La sveglia, buttandolo giù dal letto delle illusioni matrimoniali, gliela dà direttamente Matteo Renzi. Angelino Alfano inorridisce: altro che talamo. Le modifiche alla Bossi-Fini e le unioni civili: due misure micidiali quelle studiate dal sindaco di Firenze. Per il leader del Nuovo Centrodestra sarebbe un doppio bagno di sangue. Meglio correre ai ripari e far capire, o almeno provarci, che il governo Letta-Renzi-Alfano può perdere il terzo vagone perché Alfano non può fare il cane da guardia di un governo di sinistra-sinistra. Certo, nella sua mente dev'essere balenata l'idea luciferina, ma non troppo vista la politica italiana, che Renzi abbia studiato apposta i due provvedimenti, aggiunti come contorno alla pietanza forte della legge elettorale, giusto per crepare il già fragile cristallo dell'esecutivo. E, se il cristallo (...)
(...) dovesse andare in pezzi, Renzi agguanterebbe le urne. Alfano, che rischia di diventare, se già non lo è, la foglia di fico del governo rosso, la «stampella della sinistra» come l'ha catalogato Umberto Bossi in un'intervista al Giornale, pianta dunque un paletto. Anzi due e si prepara allo scontro, in una guerra in cui tattica e strategia si confondono e si sovrappongono. Punto primo, le temibili unioni civili con inevitabile coda di polemiche nel mondo cattolico, di rivolta nell'elettorato moderato, che già è tiepido-freddino nei confronti dell'avventura degli scissionisti di centrodestra, di apprensione ai piani alti delle gerarchie. «Non si può pensare alle unioni civili senza pensare prima alle famiglie», alza la voce Alfano. Che tenta di ributtare la palla dall'altra parte. Siamo al muro contro muro, anche se è difficile distinguere in questa fase le schermaglie dalla polpa. E comunque, semplificando ma non troppo, si potrebbe sostenere che a Renzi interessa la legge elettorale. Passepartout necessario per sbloccare la combinazione delle urne. Il resto, a voler essere maliziosi, serve più a dividere e a far precipitare gli eventi. Renzi, si sa, diffida di Letta e Alfano, «due democristiani», dunque alza ostacoli. Per Alfano la difesa della famiglia, per di più dentro la compagine di un governo orientato, è la linea del Piave. Come la tenuta della Bossi-Fini i cui pilastri Renzi ha abilmente minato. «Con la sicurezza degli italiani non si scherza», ribatte a muso duro Angelino. Che poi aggiunge: «Fra quelli che si sono cuciti la bocca nel Cie di Roma alcuni avevano già i conti in sospeso con la giustizia».

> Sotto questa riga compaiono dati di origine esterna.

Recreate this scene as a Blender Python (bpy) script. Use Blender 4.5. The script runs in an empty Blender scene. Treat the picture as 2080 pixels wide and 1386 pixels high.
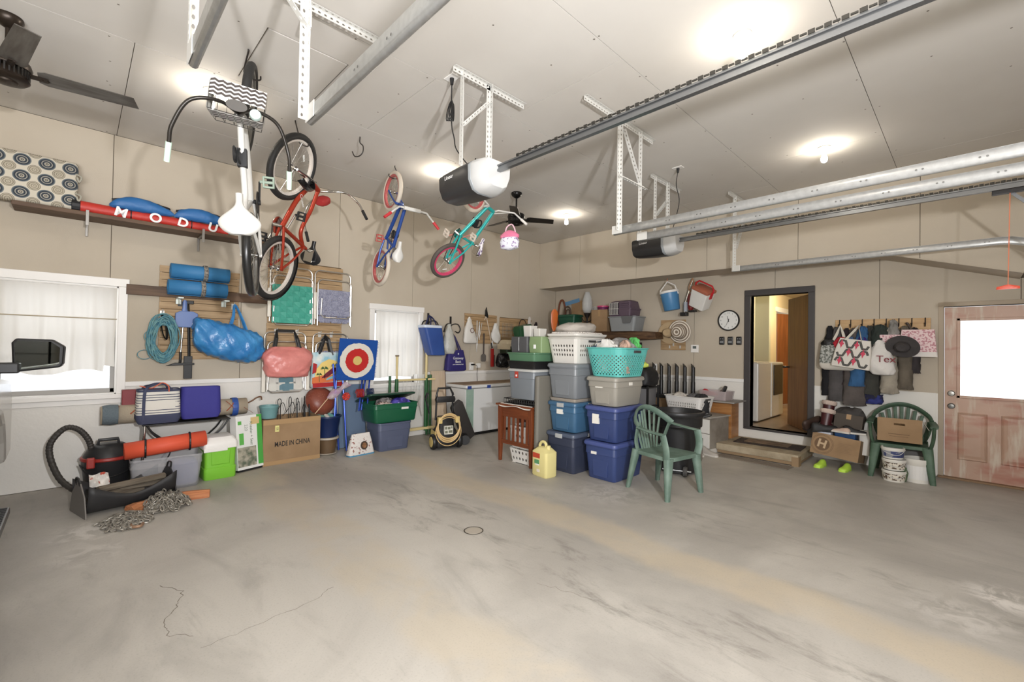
import bpy, math, random
from mathutils import Matrix, Vector
C = bpy.context.scene.collection
S = bpy.context.scene
PI = math.pi
R_ = math.radians
# ---------------- camera, world, light, exposure ----------------
def cam_matrix(yaw, pitch, roll, loc):
    y, p, r = map(R_, (yaw, pitch, roll))
    F = Vector((-math.sin(y)*math.cos(p), math.cos(y)*math.cos(p), math.sin(p)))
    Rt = Vector((math.cos(y), math.sin(y), 0)); U = Rt.cross(F)
    R2 = Rt*math.cos(r)+U*math.sin(r); U2 = -Rt*math.sin(r)+U*math.cos(r)
    m = Matrix((R2, U2, -F)).transposed().to_4x4(); m.translation = loc
    return m
cd = bpy.data.cameras.new('camera'); co = bpy.data.objects.new('camera', cd); C.objects.link(co)
cd.sensor_width = 36; cd.lens = 15.731; cd.clip_start = .02
co.matrix_world = cam_matrix(45.788, .777, .9495, (0, 0, 1.476)); S.camera = co
S.view_settings.view_transform = 'Standard'; S.view_settings.look = 'None'
S.view_settings.gamma = 1; S.view_settings.exposure = 0.4
w = bpy.data.worlds.new('sky'); S.world = w; w.use_nodes = True
w.node_tree.nodes['Background'].inputs[0].default_value = (.93, .96, 1, 1)
w.node_tree.nodes['Background'].inputs[1].default_value = 1.5
def light(kind, name, loc, power, col=(1, 1, 1), size=.05, rot=None, sy=None):
    l = bpy.data.lights.new(name, kind); l.energy = power; l.color = col
    if kind == 'AREA':
        l.shape = 'RECTANGLE'; l.size = size; l.size_y = sy or size
    else: l.shadow_soft_size = size
    o = bpy.data.objects.new(name, l); o.location = loc; C.objects.link(o)
    if rot: o.rotation_euler = rot
    return o
# daylight through the open truck-bay door, and the photographer's lamp behind the camera
light('AREA', 'daylight_truck_bay', (1.2, -1.6, 1.2), 205, (.95, .97, 1), 2.0, (0, R_(98), 0), 2.3)
light('AREA', 'photographers_lamp', (1.15, .35, 1.9), 150, (.98, .98, 1), .12, (0, R_(100), R_(-28)), .12)
WARM = (1, .93, .82)
BULBS = [(-1.11, 3.25), (-1.10, 5.66), (-4.63, 3.24), (-4.63, 5.70), (-4.6, .79), (-1.11, .6), (-1.11, -1.9)]
BPOW = 9.5

# ---------------- helpers ----------------
def lin(c):
    g = .3*c[0]+.59*c[1]+.11*c[2]; c = [g+(v-g)*.88 for v in c[:3]]
    return tuple((x/255/12.92 if x/255 <= .04045 else ((x/255+.055)/1.055)**2.4) for x in c[:3])+(1,)
MATS = {}
def mt(name, col=(128, 128, 128), rough=.5, metal=0, c2=None, ns=6, nd=4, bump=0, bs=60, alpha=1, trans=0, stretch=None, emit=0, tl=0, lo=.35, hi=.65):
    if name in MATS: return MATS[name]
    m = bpy.data.materials.new(name); m.use_nodes = True; nt = m.node_tree; N = nt.nodes; L = nt.links
    b = N['Principled BSDF']; b.inputs['Base Color'].default_value = lin(col); b.inputs['Roughness'].default_value = rough
    b.inputs['Metallic'].default_value = metal
    if trans: b.inputs['Transmission Weight'].default_value = trans; b.inputs['IOR'].default_value = 1.3
    if alpha < 1: b.inputs['Alpha'].default_value = alpha
    if emit:
        b.inputs['Emission Color'].default_value = lin(col); b.inputs['Emission Strength'].default_value = emit
    if c2 or bump:
        tc = N.new('ShaderNodeTexCoord'); mp = N.new('ShaderNodeMapping'); L.new(tc.outputs['Object'], mp.inputs[0])
        if stretch: mp.inputs['Scale'].default_value = stretch
    if c2:
        n = N.new('ShaderNodeTexNoise'); n.inputs['Scale'].default_value = ns; n.inputs['Detail'].default_value = nd; L.new(mp.outputs[0], n.inputs[0])
        r = N.new('ShaderNodeValToRGB'); r.color_ramp.elements[0].position = lo; r.color_ramp.elements[1].position = hi
        r.color_ramp.elements[0].color = lin(col); r.color_ramp.elements[1].color = lin(c2)
        L.new(n.outputs[0], r.inputs[0]); L.new(r.outputs[0], b.inputs['Base Color'])
    if bump:
        n = N.new('ShaderNodeTexNoise'); n.inputs['Scale'].default_value = bs; n.inputs['Detail'].default_value = 3; L.new(mp.outputs[0], n.inputs[0])
        bp = N.new('ShaderNodeBump'); bp.inputs['Strength'].default_value = bump; bp.inputs['Distance'].default_value = .01
        L.new(n.outputs[0], bp.inputs['Height']); L.new(bp.outputs[0], b.inputs['Normal'])
    if tl:
        t = N.new('ShaderNodeBsdfTranslucent'); t.inputs[0].default_value = lin(col); mx = N.new('ShaderNodeMixShader'); mx.inputs[0].default_value = tl
        L.new(b.outputs[0], mx.inputs[1]); L.new(t.outputs[0], mx.inputs[2]); L.new(mx.outputs[0], N['Material Output'].inputs[0])
    MATS[name] = m
    return m
class MB:
    def __init__(s, T=None): s.v = []; s.f = []; s.T = T
    def add(s, vs, fs):
        o = len(s.v)
        s.v += [tuple(s.T @ Vector(p)) for p in vs] if s.T else [tuple(p) for p in vs]
        s.f += [[i+o for i in f] for f in fs]; return s
    def box(s, x0, x1, y0, y1, z0, z1):
        return s.add([(x, y, z) for x in (x0, x1) for y in (y0, y1) for z in (z0, z1)],
                     [(0, 1, 3, 2), (4, 6, 7, 5), (0, 4, 5, 1), (2, 3, 7, 6), (0, 2, 6, 4), (1, 5, 7, 3)])
    def cb(s, c, d): return s.box(c[0]-d[0]/2, c[0]+d[0]/2, c[1]-d[1]/2, c[1]+d[1]/2, c[2]-d[2]/2, c[2]+d[2]/2)
    def loft(s, rings, closed=True, caps=True, loop=False):
        n = len(rings[0]); vs = [p for r in rings for p in r]; fs = []
        k = len(rings)
        for i in range(k if loop else k-1):
            for j in range(n if closed else n-1):
                a = i*n+j; b = i*n+(j+1) % n; c = ((i+1) % k)*n+(j+1) % n; d = ((i+1) % k)*n+j
                fs.append((a, b, c, d))
        if caps and closed and not loop: fs += [tuple(range(n))[::-1], tuple(range((k-1)*n, k*n))]
        return s.add(vs, fs)
    def tube(s, pts, r=.01, n=8, closed=False, ry=None):
        P = [Vector(p) for p in pts]; k = len(P); rings = []; up = None
        for i in range(k):
            if closed: t = P[(i+1) % k]-P[i-1]
            else: t = P[min(i+1, k-1)]-P[max(i-1, 0)]
            t = t.normalized() if t.length > 1e-9 else Vector((0, 0, 1))
            if up is None: up = Vector((0, 0, 1)) if abs(t.z) < .9 else Vector((1, 0, 0))
            a = up-t*up.dot(t)
            if a.length < 1e-6: a = Vector((1, 0, 0)) - t*t.x
            a.normalize(); b = t.cross(a); up = a
            rr = r[i] if isinstance(r, (list, tuple)) else r; r2 = ry or rr
            rings.append([P[i]+a*(rr*math.cos(2*PI*j/n))+b*(r2*math.sin(2*PI*j/n)) for j in range(n)])
        return s.loft(rings, loop=closed)
    def cyl(s, p, q, r, r2=None, n=12):
        return s.tube([p, q], [r, r if r2 is None else r2], n)
    def lathe(s, prof, n=20, c=(0, 0, 0), caps=True):
        return s.loft([[(c[0]+r*math.cos(2*PI*j/n), c[1]+r*math.sin(2*PI*j/n), c[2]+z) for j in range(n)] for r, z in prof], caps=caps)
    def prism(s, poly, y0, y1):      # poly in xz
        n = len(poly); return s.add([(x, y0, z) for x, z in poly]+[(x, y1, z) for x, z in poly],
            [tuple(range(n)), tuple(range(n, 2*n))[::-1]]+[(i, i+n, (i+1) % n+n, (i+1) % n) for i in range(n)])
    def grid(s, fn, nu, nv):
        return s.add([fn(i/nu, j/nv) for i in range(nu+1) for j in range(nv+1)],
                     [(i*(nv+1)+j, (i+1)*(nv+1)+j, (i+1)*(nv+1)+j+1, i*(nv+1)+j+1) for i in range(nu) for j in range(nv)])
def ring(cx, cy, z, a, b, n=24, e=2., rot=0):
    o = []
    for j in range(n):
        t = 2*PI*(j+.5)/n; c, q = math.cos(t), math.sin(t)
        x = a*math.copysign(abs(c)**(2/e), c); y = b*math.copysign(abs(q)**(2/e), q)
        if rot: x, y = x*math.cos(rot)-y*math.sin(rot), x*math.sin(rot)+y*math.cos(rot)
        o.append((cx+x, cy+y, z))
    return o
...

Insomma, un crollo della diga anticlandestini eretta dal governo Berlusconi sarebbe, per il vicepremier, una pietra al collo. Un disastro inimmaginabile. Come ritrovarsi nella parte scomodissima di colui che riconosce, sia pure in forma embrionale, le famiglie gay. Così respinge al mittente i messaggi e apre un confronto duro con i partner. Ma lo spazio, il perimetro entro cui si muove, si restringe. Se la rottura con il Cavaliere è avvenuta sul tema scivoloso della permanenza nell'esecutivo, allora Alfano ha bisogno di tempo, molto tempo, per portare a casa qualche risultato e per costruire il partito piccolo piccolo. Il problema è che Renzi, l'azionista di maggioranza della maggioranza, il tempo non vuole perderlo e dunque corre. Riempie di trabocchetti il percorso dei partner e aspetta. Alfano si è già assegnato la parte problematica, azzardata della sentinella antitasse in un governo che ha tolto l'Imu, ma nemmeno del tutto, per sostituirla con l'impronunciabile ma costosissima Iuc. Ora cerca disperatamente una bandiera da sventolare. E la trova nel solito spread: «Il calo dello spread - spiega al Tg2 - è un'ottima notizia, una tassa occulta in meno sulle famiglie e anche una base su cui avviare il rilancio dell'occupazione e dell'economia». In mancanza di meglio, la medaglia al petto se l'appunta da solo. Poi apre a Renzi sulla legge elettorale: «Ok sulla tempistica, va bene se a febbraio passa il primo sì alla Camera e ci fidiamo non sia per anticipare il voto». Peccato che anche Berlusconi abbia risposto sì alla proposta, chiedendo però di bruciare i tempi. Proprio come vorrebbe lo scalpitante Renzi. E così Alfano continua a cercare l'uscita del labirinto in cui si è cacciato.